[Begin Given data]
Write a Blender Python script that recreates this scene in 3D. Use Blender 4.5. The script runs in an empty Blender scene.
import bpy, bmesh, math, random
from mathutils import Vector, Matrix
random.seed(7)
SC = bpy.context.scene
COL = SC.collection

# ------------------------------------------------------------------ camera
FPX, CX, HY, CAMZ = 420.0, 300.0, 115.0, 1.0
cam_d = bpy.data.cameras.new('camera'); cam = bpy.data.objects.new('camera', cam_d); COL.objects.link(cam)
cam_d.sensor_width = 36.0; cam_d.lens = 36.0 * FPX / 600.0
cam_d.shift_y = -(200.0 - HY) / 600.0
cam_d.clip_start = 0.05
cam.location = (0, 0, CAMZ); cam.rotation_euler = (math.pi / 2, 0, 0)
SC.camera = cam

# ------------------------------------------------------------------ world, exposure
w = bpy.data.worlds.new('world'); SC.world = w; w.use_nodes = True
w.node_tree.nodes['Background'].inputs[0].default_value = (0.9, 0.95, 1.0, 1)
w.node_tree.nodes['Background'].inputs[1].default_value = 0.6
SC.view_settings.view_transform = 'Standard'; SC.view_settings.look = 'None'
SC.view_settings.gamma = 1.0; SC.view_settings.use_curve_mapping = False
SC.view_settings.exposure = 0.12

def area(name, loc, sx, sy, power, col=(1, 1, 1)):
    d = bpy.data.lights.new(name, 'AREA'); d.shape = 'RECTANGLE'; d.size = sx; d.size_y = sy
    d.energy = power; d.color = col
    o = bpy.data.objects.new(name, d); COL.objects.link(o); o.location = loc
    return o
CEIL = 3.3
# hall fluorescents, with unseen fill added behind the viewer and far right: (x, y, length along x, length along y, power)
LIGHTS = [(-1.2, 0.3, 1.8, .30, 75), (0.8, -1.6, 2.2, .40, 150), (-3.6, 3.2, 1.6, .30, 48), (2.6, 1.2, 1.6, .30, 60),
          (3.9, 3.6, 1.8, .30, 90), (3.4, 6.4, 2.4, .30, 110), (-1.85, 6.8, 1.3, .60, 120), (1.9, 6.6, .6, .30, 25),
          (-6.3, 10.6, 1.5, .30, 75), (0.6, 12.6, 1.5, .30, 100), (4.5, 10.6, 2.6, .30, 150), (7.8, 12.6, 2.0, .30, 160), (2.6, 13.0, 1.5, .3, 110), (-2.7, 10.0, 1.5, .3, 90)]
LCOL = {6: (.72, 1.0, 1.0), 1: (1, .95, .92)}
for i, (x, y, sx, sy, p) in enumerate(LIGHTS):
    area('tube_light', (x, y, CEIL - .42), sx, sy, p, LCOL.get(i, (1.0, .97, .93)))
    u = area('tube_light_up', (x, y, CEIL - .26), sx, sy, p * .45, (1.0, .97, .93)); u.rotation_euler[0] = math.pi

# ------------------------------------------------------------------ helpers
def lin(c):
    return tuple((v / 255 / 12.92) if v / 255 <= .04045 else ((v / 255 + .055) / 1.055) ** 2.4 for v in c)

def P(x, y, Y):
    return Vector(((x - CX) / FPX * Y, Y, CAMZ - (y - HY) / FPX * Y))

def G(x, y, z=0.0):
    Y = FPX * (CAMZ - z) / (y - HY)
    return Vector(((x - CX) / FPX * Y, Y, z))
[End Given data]
Reproduce the full listing word for word.

Task result
Write a Blender Python script that recreates this scene in 3D. Use Blender 4.5. The script runs in an empty Blender scene.
import bpy, bmesh, math, random
from mathutils import Vector, Matrix
random.seed(7)
SC = bpy.context.scene
COL = SC.collection

# ------------------------------------------------------------------ camera
FPX, CX, HY, CAMZ = 420.0, 300.0, 115.0, 1.0
cam_d = bpy.data.cameras.new('camera'); cam = bpy.data.objects.new('camera', cam_d); COL.objects.link(cam)
cam_d.sensor_width = 36.0; cam_d.lens = 36.0 * FPX / 600.0
cam_d.shift_y = -(200.0 - HY) / 600.0
cam_d.clip_start = 0.05
cam.location = (0, 0, CAMZ); cam.rotation_euler = (math.pi / 2, 0, 0)
SC.camera = cam

# ------------------------------------------------------------------ world, exposure
w = bpy.data.worlds.new('world'); SC.world = w; w.use_nodes = True
w.node_tree.nodes['Background'].inputs[0].default_value = (0.9, 0.95, 1.0, 1)
w.node_tree.nodes['Background'].inputs[1].default_value = 0.6
SC.view_settings.view_transform = 'Standard'; SC.view_settings.look = 'None'
SC.view_settings.gamma = 1.0; SC.view_settings.use_curve_mapping = False
SC.view_settings.exposure = 0.12

def area(name, loc, sx, sy, power, col=(1, 1, 1)):
    d = bpy.data.lights.new(name, 'AREA'); d.shape = 'RECTANGLE'; d.size = sx; d.size_y = sy
    d.energy = power; d.color = col
    o = bpy.data.objects.new(name, d); COL.objects.link(o); o.location = loc
    return o
CEIL = 3.3
# hall fluorescents, with unseen fill added behind the viewer and far right: (x, y, length along x, length along y, power)
LIGHTS = [(-1.2, 0.3, 1.8, .30, 75), (0.8, -1.6, 2.2, .40, 150), (-3.6, 3.2, 1.6, .30, 48), (2.6, 1.2, 1.6, .30, 60),
          (3.9, 3.6, 1.8, .30, 90), (3.4, 6.4, 2.4, .30, 110), (-1.85, 6.8, 1.3, .60, 120), (1.9, 6.6, .6, .30, 25),
          (-6.3, 10.6, 1.5, .30, 75), (0.6, 12.6, 1.5, .30, 100), (4.5, 10.6, 2.6, .30, 150), (7.8, 12.6, 2.0, .30, 160), (2.6, 13.0, 1.5, .3, 110), (-2.7, 10.0, 1.5, .3, 90)]
LCOL = {6: (.72, 1.0, 1.0), 1: (1, .95, .92)}
for i, (x, y, sx, sy, p) in enumerate(LIGHTS):
    area('tube_light', (x, y, CEIL - .42), sx, sy, p, LCOL.get(i, (1.0, .97, .93)))
    u = area('tube_light_up', (x, y, CEIL - .26), sx, sy, p * .45, (1.0, .97, .93)); u.rotation_euler[0] = math.pi

# ------------------------------------------------------------------ helpers
def lin(c):
    return tuple((v / 255 / 12.92) if v / 255 <= .04045 else ((v / 255 + .055) / 1.055) ** 2.4 for v in c)

def P(x, y, Y):
    return Vector(((x - CX) / FPX * Y, Y, CAMZ - (y - HY) / FPX * Y))

def G(x, y, z=0.0):
    Y = FPX * (CAMZ - z) / (y - HY)
    return Vector(((x - CX) / FPX * Y, Y, z))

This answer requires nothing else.